● **SHORT PROBLEM**
Your task is to copy the listing exactly. Drop any pictures from the copy.

● **DATASET EXCERPT**
···

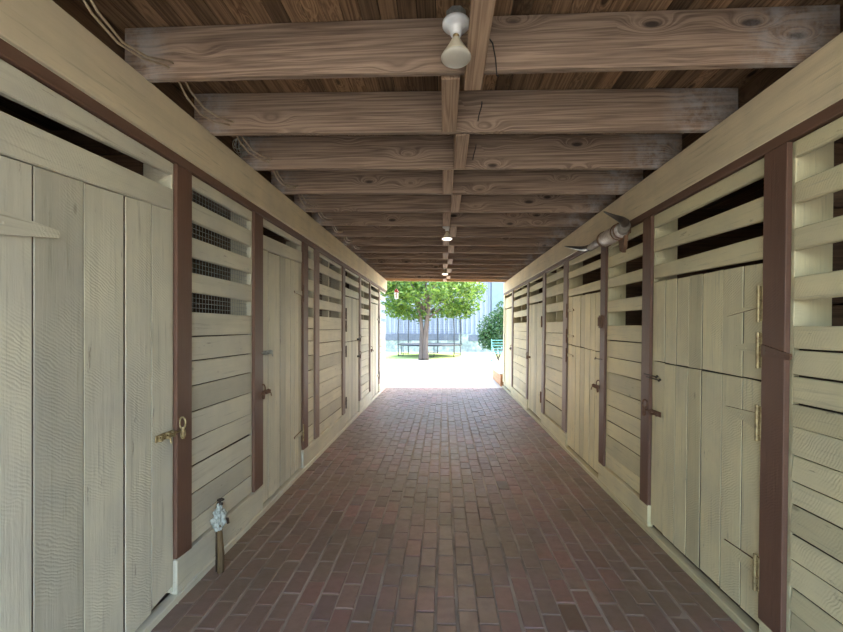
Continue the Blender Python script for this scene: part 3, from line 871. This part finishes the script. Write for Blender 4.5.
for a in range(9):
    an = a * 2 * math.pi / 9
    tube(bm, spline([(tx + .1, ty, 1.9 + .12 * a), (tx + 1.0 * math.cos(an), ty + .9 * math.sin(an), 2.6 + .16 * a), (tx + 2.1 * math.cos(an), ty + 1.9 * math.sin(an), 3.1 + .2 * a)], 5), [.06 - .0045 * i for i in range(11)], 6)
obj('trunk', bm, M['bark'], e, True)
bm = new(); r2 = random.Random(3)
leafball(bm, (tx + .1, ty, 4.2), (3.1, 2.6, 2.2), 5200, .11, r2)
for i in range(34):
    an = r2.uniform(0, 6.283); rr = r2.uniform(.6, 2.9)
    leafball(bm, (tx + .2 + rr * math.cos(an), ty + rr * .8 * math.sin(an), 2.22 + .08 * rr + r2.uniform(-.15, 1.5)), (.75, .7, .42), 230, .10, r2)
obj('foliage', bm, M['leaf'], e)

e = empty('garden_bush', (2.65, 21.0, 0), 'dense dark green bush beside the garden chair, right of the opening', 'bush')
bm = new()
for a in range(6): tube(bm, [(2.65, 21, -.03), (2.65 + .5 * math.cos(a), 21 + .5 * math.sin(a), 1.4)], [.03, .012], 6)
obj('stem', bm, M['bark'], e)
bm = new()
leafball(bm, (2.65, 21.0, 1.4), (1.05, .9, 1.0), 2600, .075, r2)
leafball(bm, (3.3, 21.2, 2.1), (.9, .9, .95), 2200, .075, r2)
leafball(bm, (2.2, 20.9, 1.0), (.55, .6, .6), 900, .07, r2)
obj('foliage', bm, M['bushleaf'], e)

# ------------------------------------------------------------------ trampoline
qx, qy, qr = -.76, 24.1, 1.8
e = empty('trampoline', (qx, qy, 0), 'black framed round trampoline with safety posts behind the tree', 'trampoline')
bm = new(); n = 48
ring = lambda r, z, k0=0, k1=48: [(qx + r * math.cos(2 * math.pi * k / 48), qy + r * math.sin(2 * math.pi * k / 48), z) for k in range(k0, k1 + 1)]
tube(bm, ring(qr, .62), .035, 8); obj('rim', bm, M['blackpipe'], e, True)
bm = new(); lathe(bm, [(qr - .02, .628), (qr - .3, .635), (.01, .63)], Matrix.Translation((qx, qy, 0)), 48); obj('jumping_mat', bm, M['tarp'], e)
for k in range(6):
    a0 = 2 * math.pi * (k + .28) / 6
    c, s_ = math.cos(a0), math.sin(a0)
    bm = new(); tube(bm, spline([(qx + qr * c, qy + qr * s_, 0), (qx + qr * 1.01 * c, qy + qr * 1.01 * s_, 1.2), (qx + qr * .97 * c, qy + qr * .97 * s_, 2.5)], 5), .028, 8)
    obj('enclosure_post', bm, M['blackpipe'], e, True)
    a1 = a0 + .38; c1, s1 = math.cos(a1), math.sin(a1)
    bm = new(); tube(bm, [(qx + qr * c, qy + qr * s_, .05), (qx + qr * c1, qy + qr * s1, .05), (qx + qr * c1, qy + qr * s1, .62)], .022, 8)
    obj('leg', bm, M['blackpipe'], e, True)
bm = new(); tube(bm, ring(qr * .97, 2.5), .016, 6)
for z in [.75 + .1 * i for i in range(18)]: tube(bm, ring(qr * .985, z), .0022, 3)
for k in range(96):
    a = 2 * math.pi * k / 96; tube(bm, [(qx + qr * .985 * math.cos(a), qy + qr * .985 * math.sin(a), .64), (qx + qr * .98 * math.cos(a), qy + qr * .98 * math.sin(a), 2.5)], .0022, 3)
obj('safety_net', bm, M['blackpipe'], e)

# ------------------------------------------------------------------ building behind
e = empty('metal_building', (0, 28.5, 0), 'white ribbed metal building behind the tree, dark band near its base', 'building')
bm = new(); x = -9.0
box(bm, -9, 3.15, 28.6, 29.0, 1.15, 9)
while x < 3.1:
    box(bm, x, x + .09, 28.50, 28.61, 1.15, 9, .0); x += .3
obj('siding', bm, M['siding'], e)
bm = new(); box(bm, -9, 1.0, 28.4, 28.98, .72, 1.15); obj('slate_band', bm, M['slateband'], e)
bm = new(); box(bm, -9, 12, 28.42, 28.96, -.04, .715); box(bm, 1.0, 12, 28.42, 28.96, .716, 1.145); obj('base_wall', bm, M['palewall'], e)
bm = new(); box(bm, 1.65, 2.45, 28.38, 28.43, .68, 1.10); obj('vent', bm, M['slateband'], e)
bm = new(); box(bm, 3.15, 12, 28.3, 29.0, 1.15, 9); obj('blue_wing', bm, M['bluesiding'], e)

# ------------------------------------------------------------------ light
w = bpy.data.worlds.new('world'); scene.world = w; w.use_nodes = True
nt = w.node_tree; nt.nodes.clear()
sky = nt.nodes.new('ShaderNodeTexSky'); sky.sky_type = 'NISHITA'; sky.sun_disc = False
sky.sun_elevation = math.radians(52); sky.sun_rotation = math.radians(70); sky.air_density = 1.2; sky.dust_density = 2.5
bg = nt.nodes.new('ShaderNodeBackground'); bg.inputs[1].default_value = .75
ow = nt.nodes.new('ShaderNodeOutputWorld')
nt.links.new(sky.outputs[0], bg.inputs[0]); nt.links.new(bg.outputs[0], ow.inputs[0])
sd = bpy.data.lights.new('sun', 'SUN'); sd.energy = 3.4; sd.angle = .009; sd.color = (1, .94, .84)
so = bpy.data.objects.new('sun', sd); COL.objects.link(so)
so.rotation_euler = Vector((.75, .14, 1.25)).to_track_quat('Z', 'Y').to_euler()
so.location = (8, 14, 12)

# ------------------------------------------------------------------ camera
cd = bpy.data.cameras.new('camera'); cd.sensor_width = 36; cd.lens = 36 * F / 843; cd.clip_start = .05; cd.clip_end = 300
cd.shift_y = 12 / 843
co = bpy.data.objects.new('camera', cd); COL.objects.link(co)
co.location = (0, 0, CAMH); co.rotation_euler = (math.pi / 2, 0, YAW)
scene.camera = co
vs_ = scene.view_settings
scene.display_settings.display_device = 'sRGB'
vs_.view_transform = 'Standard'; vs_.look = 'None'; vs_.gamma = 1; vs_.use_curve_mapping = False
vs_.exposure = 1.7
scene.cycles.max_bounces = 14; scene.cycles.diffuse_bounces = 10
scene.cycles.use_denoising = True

···

● **PROBLEM SOLUTION**
Continue the Blender Python script for this scene: part 3, from line 871. This part finishes the script. Write for Blender 4.5.
for a in range(9):
    an = a * 2 * math.pi / 9
    tube(bm, spline([(tx + .1, ty, 1.9 + .12 * a), (tx + 1.0 * math.cos(an), ty + .9 * math.sin(an), 2.6 + .16 * a), (tx + 2.1 * math.cos(an), ty + 1.9 * math.sin(an), 3.1 + .2 * a)], 5), [.06 - .0045 * i for i in range(11)], 6)
obj('trunk', bm, M['bark'], e, True)
bm = new(); r2 = random.Random(3)
leafball(bm, (tx + .1, ty, 4.2), (3.1, 2.6, 2.2), 5200, .11, r2)
for i in range(34):
    an = r2.uniform(0, 6.283); rr = r2.uniform(.6, 2.9)
    leafball(bm, (tx + .2 + rr * math.cos(an), ty + rr * .8 * math.sin(an), 2.22 + .08 * rr + r2.uniform(-.15, 1.5)), (.75, .7, .42), 230, .10, r2)
obj('foliage', bm, M['leaf'], e)

e = empty('garden_bush', (2.65, 21.0, 0), 'dense dark green bush beside the garden chair, right of the opening', 'bush')
bm = new()
for a in range(6): tube(bm, [(2.65, 21, -.03), (2.65 + .5 * math.cos(a), 21 + .5 * math.sin(a), 1.4)], [.03, .012], 6)
obj('stem', bm, M['bark'], e)
bm = new()
leafball(bm, (2.65, 21.0, 1.4), (1.05, .9, 1.0), 2600, .075, r2)
leafball(bm, (3.3, 21.2, 2.1), (.9, .9, .95), 2200, .075, r2)
leafball(bm, (2.2, 20.9, 1.0), (.55, .6, .6), 900, .07, r2)
obj('foliage', bm, M['bushleaf'], e)

# ------------------------------------------------------------------ trampoline
qx, qy, qr = -.76, 24.1, 1.8
e = empty('trampoline', (qx, qy, 0), 'black framed round trampoline with safety posts behind the tree', 'trampoline')
bm = new(); n = 48
ring = lambda r, z, k0=0, k1=48: [(qx + r * math.cos(2 * math.pi * k / 48), qy + r * math.sin(2 * math.pi * k / 48), z) for k in range(k0, k1 + 1)]
tube(bm, ring(qr, .62), .035, 8); obj('rim', bm, M['blackpipe'], e, True)
bm = new(); lathe(bm, [(qr - .02, .628), (qr - .3, .635), (.01, .63)], Matrix.Translation((qx, qy, 0)), 48); obj('jumping_mat', bm, M['tarp'], e)
for k in range(6):
    a0 = 2 * math.pi * (k + .28) / 6
    c, s_ = math.cos(a0), math.sin(a0)
    bm = new(); tube(bm, spline([(qx + qr * c, qy + qr * s_, 0), (qx + qr * 1.01 * c, qy + qr * 1.01 * s_, 1.2), (qx + qr * .97 * c, qy + qr * .97 * s_, 2.5)], 5), .028, 8)
    obj('enclosure_post', bm, M['blackpipe'], e, True)
    a1 = a0 + .38; c1, s1 = math.cos(a1), math.sin(a1)
    bm = new(); tube(bm, [(qx + qr * c, qy + qr * s_, .05), (qx + qr * c1, qy + qr * s1, .05), (qx + qr * c1, qy + qr * s1, .62)], .022, 8)
    obj('leg', bm, M['blackpipe'], e, True)
bm = new(); tube(bm, ring(qr * .97, 2.5), .016, 6)
for z in [.75 + .1 * i for i in range(18)]: tube(bm, ring(qr * .985, z), .0022, 3)
for k in range(96):
    a = 2 * math.pi * k / 96; tube(bm, [(qx + qr * .985 * math.cos(a), qy + qr * .985 * math.sin(a), .64), (qx + qr * .98 * math.cos(a), qy + qr * .98 * math.sin(a), 2.5)], .0022, 3)
obj('safety_net', bm, M['blackpipe'], e)

# ------------------------------------------------------------------ building behind
e = empty('metal_building', (0, 28.5, 0), 'white ribbed metal building behind the tree, dark band near its base', 'building')
bm = new(); x = -9.0
box(bm, -9, 3.15, 28.6, 29.0, 1.15, 9)
while x < 3.1:
    box(bm, x, x + .09, 28.50, 28.61, 1.15, 9, .0); x += .3
obj('siding', bm, M['siding'], e)
bm = new(); box(bm, -9, 1.0, 28.4, 28.98, .72, 1.15); obj('slate_band', bm, M['slateband'], e)
bm = new(); box(bm, -9, 12, 28.42, 28.96, -.04, .715); box(bm, 1.0, 12, 28.42, 28.96, .716, 1.145); obj('base_wall', bm, M['palewall'], e)
bm = new(); box(bm, 1.65, 2.45, 28.38, 28.43, .68, 1.10); obj('vent', bm, M['slateband'], e)
bm = new(); box(bm, 3.15, 12, 28.3, 29.0, 1.15, 9); obj('blue_wing', bm, M['bluesiding'], e)

# ------------------------------------------------------------------ light
w = bpy.data.worlds.new('world'); scene.world = w; w.use_nodes = True
nt = w.node_tree; nt.nodes.clear()
sky = nt.nodes.new('ShaderNodeTexSky'); sky.sky_type = 'NISHITA'; sky.sun_disc = False
sky.sun_elevation = math.radians(52); sky.sun_rotation = math.radians(70); sky.air_density = 1.2; sky.dust_density = 2.5
bg = nt.nodes.new('ShaderNodeBackground'); bg.inputs[1].default_value = .75
ow = nt.nodes.new('ShaderNodeOutputWorld')
nt.links.new(sky.outputs[0], bg.inputs[0]); nt.links.new(bg.outputs[0], ow.inputs[0])
sd = bpy.data.lights.new('sun', 'SUN'); sd.energy = 3.4; sd.angle = .009; sd.color = (1, .94, .84)
so = bpy.data.objects.new('sun', sd); COL.objects.link(so)
so.rotation_euler = Vector((.75, .14, 1.25)).to_track_quat('Z', 'Y').to_euler()
so.location = (8, 14, 12)

# ------------------------------------------------------------------ camera
cd = bpy.data.cameras.new('camera'); cd.sensor_width = 36; cd.lens = 36 * F / 843; cd.clip_start = .05; cd.clip_end = 300
cd.shift_y = 12 / 843
co = bpy.data.objects.new('camera', cd); COL.objects.link(co)
co.location = (0, 0, CAMH); co.rotation_euler = (math.pi / 2, 0, YAW)
scene.camera = co
vs_ = scene.view_settings
scene.display_settings.display_device = 'sRGB'
vs_.view_transform = 'Standard'; vs_.look = 'None'; vs_.gamma = 1; vs_.use_curve_mapping = False
vs_.exposure = 1.7
scene.cycles.max_bounces = 14; scene.cycles.diffuse_bounces = 10
scene.cycles.use_denoising = True